Director Michael Butler and set designer Guilio Cesare Perrone realized the imaginary realm of Illyria as Spanish Iberia in a flamenco-infused production of Twelfth Night at Silicon Valley's San Jose Repertory Theatre.

"Twelfth Night is Shakespeare's most musical play, and its subtitle, What You Will, seems to give license to interpretation," says Butler. "Illyria is more a state of mind than a geographic place. I've always thought of flamenco as the most exciting dance form, and it seemed like a perfect emotional springboard for the piece."

Butler selected Italian expatriate Perrone, who came to the US in 1995, for "the imagination and daring of Guilio's work," which includes a Drama-Logue-winning set for Goldoni's The Liar at the Laguna Playhouse, along with designs for Festival Opera, Opera San Jose, the San Diego Playhouse, and ACT.

"For Twelfth Night, Guilio transformed the stage into a gigantic wooden wave, like a surrealistic piece of folk art," says Butler. Perrone's design married a decrepit 24' sailboat with a wooden pier downstage and a curved backdrop of wood and corrugated iron reaching high into the rafters. A curving wooden staircase connected the wrecked ship's deck to the pier.

"Michael wanted a modern look that reflected our contemporary era, and that would make as strong a statement as the flamenco singing and dancing," says Perrone, whose set was built entirely with recycled materials from a building salvage yard. The pier incorporated cut-down telephone poles, while the corrugated iron had been part of a barn.

"A real boat onstage creates an entirely different feeling from a prop that's been built and aged, and I want to stir up feelings and memory in the audience," says Perrone, who has designed three previous productions using all-recycled materials and likens his work to "the Dada movement, which made art from the scraps of our society. You also can buy much more material, though it may be difficult to work with, because you have to clean it and get it in shape."

With an extensive use of colored gels and gobos, lighting designer James Aitken transformed the deck of the boat into a balcony and a bedroom. Electric blue light streaming from a previously dark hole in the boat's side became the window of a cell where Malvolio was imprisoned. Lighting enabled the canvas sail to serve as a canopy and a backlit scrim where flamenco dancers performed in silhouette.

Bay Area choreographer Yaelisa set out to dispel flamenco's "stereotypical images of castanets and swirling skirts" by staging full-blown production numbers with a four-person ensemble from her Solera Flamenco Dance Company. "Some of the most sophisticated interplay in the world happens when a flamenco dancer, a singer, and a guitarist are interacting, improvising and burning holes into each other's consciousness," says Yaelisa, who danced with Omri Dahan while accompanied onstage by singer El Grillo (Jose Manuel Blanco), plus musical director and guitarist Jason McGuire.

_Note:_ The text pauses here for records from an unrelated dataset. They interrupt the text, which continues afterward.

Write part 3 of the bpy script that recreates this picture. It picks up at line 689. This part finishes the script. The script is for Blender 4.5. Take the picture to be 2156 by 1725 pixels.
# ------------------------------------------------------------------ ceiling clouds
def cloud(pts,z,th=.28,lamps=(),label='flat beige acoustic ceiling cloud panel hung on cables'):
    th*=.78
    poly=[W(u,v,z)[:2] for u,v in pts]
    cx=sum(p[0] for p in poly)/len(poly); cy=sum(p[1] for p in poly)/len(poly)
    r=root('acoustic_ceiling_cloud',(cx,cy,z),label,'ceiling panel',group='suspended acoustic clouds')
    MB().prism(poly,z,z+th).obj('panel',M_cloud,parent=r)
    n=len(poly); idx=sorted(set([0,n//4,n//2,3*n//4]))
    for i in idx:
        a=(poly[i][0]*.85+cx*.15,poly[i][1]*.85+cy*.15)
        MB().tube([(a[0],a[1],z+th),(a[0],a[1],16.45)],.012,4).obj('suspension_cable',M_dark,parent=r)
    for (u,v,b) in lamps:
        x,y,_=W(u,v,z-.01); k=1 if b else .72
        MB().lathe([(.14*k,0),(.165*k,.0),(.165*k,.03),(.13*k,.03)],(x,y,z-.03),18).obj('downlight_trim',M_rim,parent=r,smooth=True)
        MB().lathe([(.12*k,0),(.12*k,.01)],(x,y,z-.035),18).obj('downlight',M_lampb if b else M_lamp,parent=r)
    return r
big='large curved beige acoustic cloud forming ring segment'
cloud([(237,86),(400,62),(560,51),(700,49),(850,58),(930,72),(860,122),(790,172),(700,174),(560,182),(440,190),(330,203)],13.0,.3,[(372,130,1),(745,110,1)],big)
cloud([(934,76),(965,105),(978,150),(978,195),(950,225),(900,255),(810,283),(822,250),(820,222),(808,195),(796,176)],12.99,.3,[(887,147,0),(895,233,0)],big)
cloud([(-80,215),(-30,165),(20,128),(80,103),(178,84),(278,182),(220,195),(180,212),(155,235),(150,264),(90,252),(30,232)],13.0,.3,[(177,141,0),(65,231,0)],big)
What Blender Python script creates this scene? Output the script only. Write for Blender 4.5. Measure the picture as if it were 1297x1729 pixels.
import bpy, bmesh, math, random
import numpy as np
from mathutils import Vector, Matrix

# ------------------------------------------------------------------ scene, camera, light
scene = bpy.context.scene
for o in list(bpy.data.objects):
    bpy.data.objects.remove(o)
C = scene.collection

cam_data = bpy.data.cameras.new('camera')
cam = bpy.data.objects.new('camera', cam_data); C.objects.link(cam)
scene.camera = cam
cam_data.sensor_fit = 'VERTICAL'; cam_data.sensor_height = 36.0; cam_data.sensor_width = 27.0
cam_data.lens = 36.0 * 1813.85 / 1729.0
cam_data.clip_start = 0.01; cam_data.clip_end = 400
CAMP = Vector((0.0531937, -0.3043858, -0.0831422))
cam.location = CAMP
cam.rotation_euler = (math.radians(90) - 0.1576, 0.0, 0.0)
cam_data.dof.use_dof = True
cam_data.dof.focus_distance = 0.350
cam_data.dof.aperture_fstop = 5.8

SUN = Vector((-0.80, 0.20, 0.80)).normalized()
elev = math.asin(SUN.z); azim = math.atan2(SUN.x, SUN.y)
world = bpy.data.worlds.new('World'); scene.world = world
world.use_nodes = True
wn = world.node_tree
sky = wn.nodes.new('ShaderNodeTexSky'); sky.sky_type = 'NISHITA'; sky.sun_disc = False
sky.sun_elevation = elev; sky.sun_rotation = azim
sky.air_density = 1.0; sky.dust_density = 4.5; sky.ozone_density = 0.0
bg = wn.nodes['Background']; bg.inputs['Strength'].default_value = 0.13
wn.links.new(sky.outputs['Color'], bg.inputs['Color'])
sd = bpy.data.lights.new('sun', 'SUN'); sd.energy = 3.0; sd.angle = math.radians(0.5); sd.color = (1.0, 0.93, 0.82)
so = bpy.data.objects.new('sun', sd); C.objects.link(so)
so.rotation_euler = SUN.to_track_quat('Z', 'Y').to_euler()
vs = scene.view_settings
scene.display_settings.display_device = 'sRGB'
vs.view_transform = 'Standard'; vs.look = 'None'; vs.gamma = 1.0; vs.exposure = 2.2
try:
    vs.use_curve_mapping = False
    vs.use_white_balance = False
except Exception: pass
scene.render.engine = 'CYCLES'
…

Shakespeare's song verses were replaced with a mixture of classic flamenco songs like "Buleras," and new works penned by Spanish-born El Grillo, who also played Feste. McGuire's nimble guitar provided incidental and interstitial music throughout the production. Bringing this music to the audience was sound designer Jeff Mockus.

The eclectic garb conceived by costume designer Shigeru Yaji ran the gamut from authentic to outlandish--which was exemplified by the dandyish double-breasted suit worn by Sir Andrew Aguecheek (Mark Fish). To depict Olivia (Natalie Venetia Belcon) and Malvolio's (Remi Sandri) transformation from austere propriety to love-crazed recklessness, neon-bright flamenco and toreador costumes replaced their somber black apparel during the intermission.

Artistic director Timothy Near credits some of the production's success to the Rep's spacious new home in downtown San Jose, a post-modern, three-story edifice that opened last November. "The large stage and grand scale sweep you away to an enchanted seaport, where flamenco dance and music express the huge passions of the inhabitants and their visitors," she says.